Kirche: “Glaubensprüfungen” sind Eingriff in die Religionsfreiheit
Doch solche “Glaubensprüfungen” lehnen die geistlichen Führer der christlichen Kirchen weiterhin ab: Wie der Evangelische Pressedienst für Österreich (epdÖ) heute in einer Aussendung mitteilte, hat sich die Generalsynode der Evangelischen Kirche A.u.H.B. (also die Vollversammlung der lutherischen und reformierten Kirchen in Österreich) in einer Resolution gegen “den herrschenden Umgang von Gerichten und Behörden mit zum Christentum konvertierten Asylsuchenden” ausgesprochenen. Der Beschluss, den das Kirchenparlament heute in St. Pölten gefällt hat, richtet sich vor allem gegen den Vorwurf der “Scheinkonversionen”, also der Konversion von Asylsuchenden als Schutz vor Abschiebungen:
Die Generalsynode verwehrt sich dagegen, dass geistliche AmtsträgerInnen und ihre Arbeit dergestalt durch Behörde oder Gerichte in Misskredit gebracht werden.

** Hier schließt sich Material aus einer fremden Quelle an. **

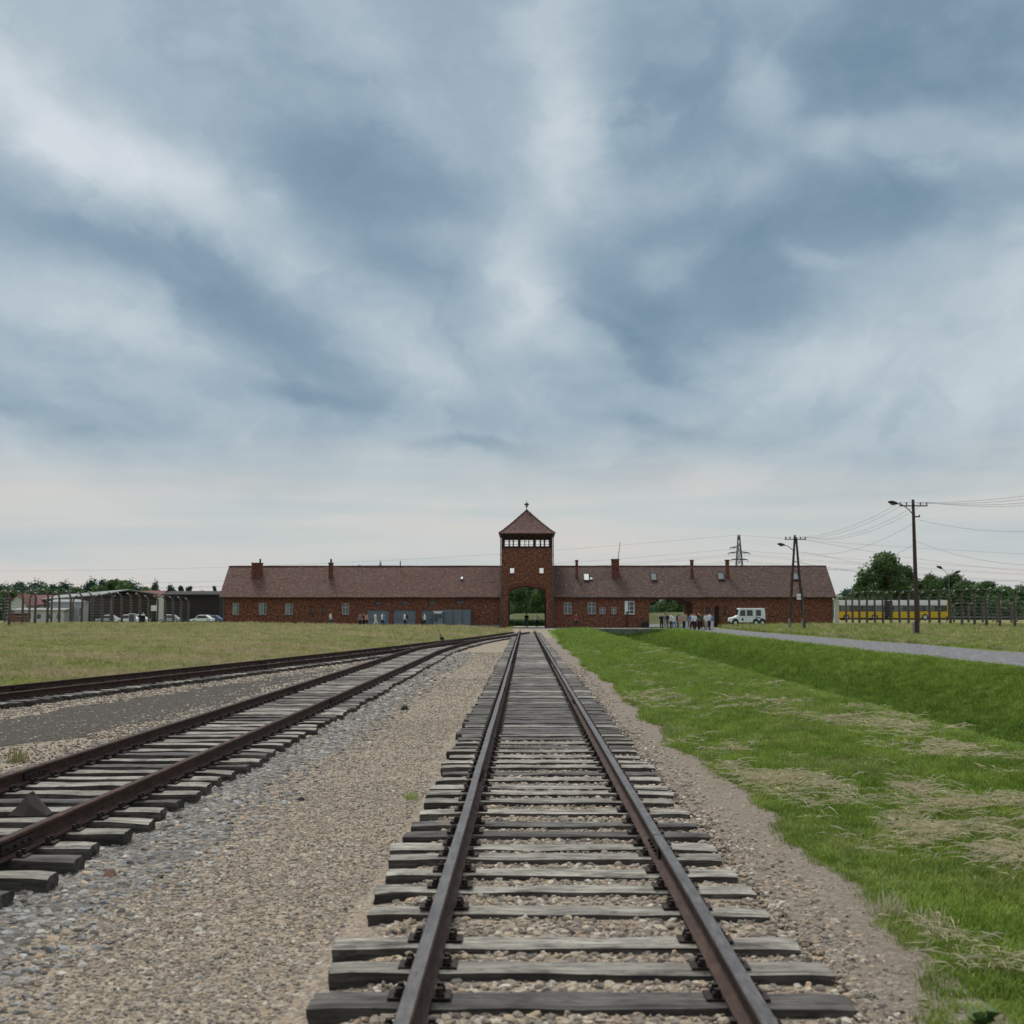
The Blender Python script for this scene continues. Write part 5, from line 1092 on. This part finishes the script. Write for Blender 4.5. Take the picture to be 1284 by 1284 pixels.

Konversion schützt nicht immer vor Abschiebung
Der Begriff der “Scheinkonversion” soll bereits öfter in amtlichen Dokumenten zu Asylverfahren erwähnt worden sein, denn nicht immer hat die Konversion zum Christentum vor der Abschiebung in die muslimische Heimat geschützt. Die Überprüfung der Konvertiten durch das Bundesamt für Fremdenwesen und Asyl (BFA) stellt für die Kirchen jedoch einen Eingriff in die Religionsfreiheit dar:
Die Evangelische Kirche A. und H.B. in Österreich lehnt sowohl die Durchführung von Glaubensprüfungen als auch die Beurteilung der Aufrichtigkeit der inneren Überzeugung von Konvertiten durch Behörde oder Gericht als staatlichen Eingriff in die inneren Angelegenheiten der Kirche und damit in das Grundrecht auf Religionsfreiheit ab
Fragen auf Matura-Niveau sind zu schwer
Ohnehin sollen solche Überprüfungen an die “Glaubensprüfungen” aus der Zeit der “Gegenreformation” erinnern. Auch an den Fragen, die den vermeintlichen Neu-Christen von der Asyl-Behörde gestellt werden, hat die Synode einiges auszusetzen: Diese seien immerhin auf “Matura-Niveau” und damit viel zu anspruchsvoll, wenn es um so banale Dinge wie den Schutz vor Abschiebung geht. Der Staat soll sich bei diesen Dingen raushalten, denn er habe ausschließlich den Würdenträgern der Kirche zu vertrauen – alles andere wäre ein Eingriff in die Religionsfreiheit, wird Synodenpräsident Peter Krömer vom epdÖ zitiert:
Mit den Prüfungen und der gängigen Praxis, Konversionen als unglaubwürdig einzustufen, wird das Urteil des jeweiligen Pfarrers oder der Pfarrerin als nicht relevant abgewiesen. Damit wird zugleich die Arbeit der Amtsträgerinnen vonseiten der Gerichte diskreditiert.
Sollten die Bemühungen der Kirchen gegen solche Überprüfungen von frisch konvertierten Asylanten erfolgreich sein, könnten sich die an enormem Mitgliederschwund leidenden christlichen Kirchen wohl in Zukunft über viele neue Kirchgänger freuen.